What is asked
Take the material below and retype it in full; pictures are left out.

Data section
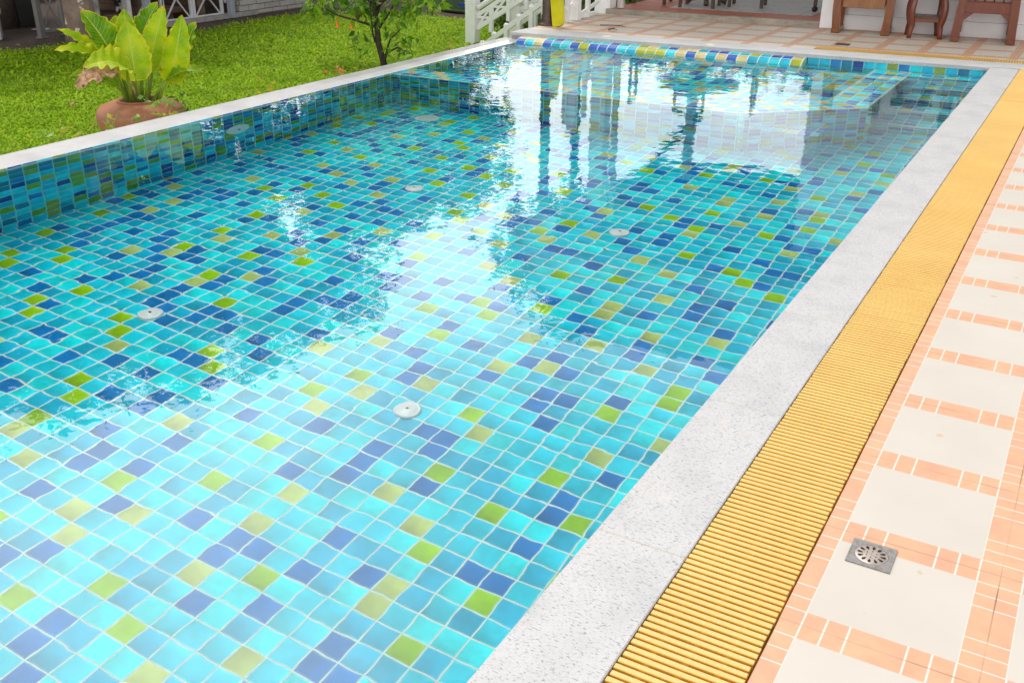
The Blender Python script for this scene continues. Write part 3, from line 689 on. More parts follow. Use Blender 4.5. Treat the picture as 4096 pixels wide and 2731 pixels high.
# small flowering tree beside the pool
TS = wz(1543, 285, ZL)
def pt(u, v, dd=0.0): return wy(u, v, TS[1]+dd)
t = empty('flowering_tree', tuple(TS), 'slim young tree with drooping leaves and orange flowers beside the pool kerb', 'tree')
b = MB()
trunk_px = [(1543, 290), (1532, 240), (1515, 180), (1508, 110), (1500, 50), (1492, -20), (1490, -140), (1485, -260)]
b.tube([pt(u, v) for u, v in trunk_px], [0.040, 0.036, 0.033, 0.031, 0.028, 0.024, 0.018, 0.012], 12)
BR = [([(1508, 110), (1440, 88), (1350, 62), (1300, 35), (1265, -20)], -0.1), ([(1512, 120), (1545, 70), (1570, 30), (1600, -40), (1640, -120)], 0.1), ([(1520, 190), (1500, 165), (1490, 130), (1485, 60), (1470, -60)], -0.15), ([(1505, 70), (1520, 20), (1530, -60), (1560, -180)], 0.2), ([(1498, 30), (1450, -30), (1390, -90), (1330, -120)], 0.15),
      ([(1533, 250), (1545, 215), (1590, 190), (1640, 215)], -0.12), ([(1545, 285), (1540, 240), (1548, 200), (1560, 160), (1600, 120)], -0.2), ([(1500, 40), (1600, -60), (1700, -90), (1770, -40)], 0.1)]
for pp, dd in BR:
    m_ = len(pp); b.tube([pt(u, v, dd*i/m_) for i, (u, v) in enumerate(pp)], [0.016*(1-0.75*i/m_) for i in range(m_)], 7)
b.build('trunk', M_barkd, t, True)
rng = np.random.default_rng(5)
cl_px = [(1255, 10), (1285, 0), (1262, 40), (1310, 25), (1330, -20), (1400, -10), (1340, 0), (1405, 20), (1430, 45), (1460, 40), (1445, 5), (1490, 20), (1550, 30), (1590, 10), (1610, 40), (1640, 5), (1530, 70), (1575, 90), (1470, 75), (1610, 110), (1560, 130), (1700, 0), (1735, 10), (1680, 15), (1665, 35), (1760, 0), (1630, 70), (1590, 60), (1625, 85),
         (1560, 150), (1590, 165), (1620, 185), (1580, 205), (1640, 215), (1550, 220), (1600, 235), (1465, 150), (1455, 170), (1475, 205), (1500, 200), (1460, 190), (1520, 100), (1640, 170), (1655, 200), (1575, 245), (1480, 115), (1420, 140), (1615, 140), (1560, 180)]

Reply
The Blender Python script for this scene continues. Write part 3, from line 689 on. More parts follow. Use Blender 4.5. Treat the picture as 4096 pixels wide and 2731 pixels high.
# small flowering tree beside the pool
TS = wz(1543, 285, ZL)
def pt(u, v, dd=0.0): return wy(u, v, TS[1]+dd)
t = empty('flowering_tree', tuple(TS), 'slim young tree with drooping leaves and orange flowers beside the pool kerb', 'tree')
b = MB()
trunk_px = [(1543, 290), (1532, 240), (1515, 180), (1508, 110), (1500, 50), (1492, -20), (1490, -140), (1485, -260)]
b.tube([pt(u, v) for u, v in trunk_px], [0.040, 0.036, 0.033, 0.031, 0.028, 0.024, 0.018, 0.012], 12)
BR = [([(1508, 110), (1440, 88), (1350, 62), (1300, 35), (1265, -20)], -0.1), ([(1512, 120), (1545, 70), (1570, 30), (1600, -40), (1640, -120)], 0.1), ([(1520, 190), (1500, 165), (1490, 130), (1485, 60), (1470, -60)], -0.15), ([(1505, 70), (1520, 20), (1530, -60), (1560, -180)], 0.2), ([(1498, 30), (1450, -30), (1390, -90), (1330, -120)], 0.15),
      ([(1533, 250), (1545, 215), (1590, 190), (1640, 215)], -0.12), ([(1545, 285), (1540, 240), (1548, 200), (1560, 160), (1600, 120)], -0.2), ([(1500, 40), (1600, -60), (1700, -90), (1770, -40)], 0.1)]
for pp, dd in BR:
    m_ = len(pp); b.tube([pt(u, v, dd*i/m_) for i, (u, v) in enumerate(pp)], [0.016*(1-0.75*i/m_) for i in range(m_)], 7)
b.build('trunk', M_barkd, t, True)
rng = np.random.default_rng(5)
cl_px = [(1255, 10), (1285, 0), (1262, 40), (1310, 25), (1330, -20), (1400, -10), (1340, 0), (1405, 20), (1430, 45), (1460, 40), (1445, 5), (1490, 20), (1550, 30), (1590, 10), (1610, 40), (1640, 5), (1530, 70), (1575, 90), (1470, 75), (1610, 110), (1560, 130), (1700, 0), (1735, 10), (1680, 15), (1665, 35), (1760, 0), (1630, 70), (1590, 60), (1625, 85),
         (1560, 150), (1590, 165), (1620, 185), (1580, 205), (1640, 215), (1550, 220), (1600, 235), (1465, 150), (1455, 170), (1475, 205), (1500, 200), (1460, 190), (1520, 100), (1640, 170), (1655, 200), (1575, 245), (1480, 115), (1420, 140), (1615, 140), (1560, 180)]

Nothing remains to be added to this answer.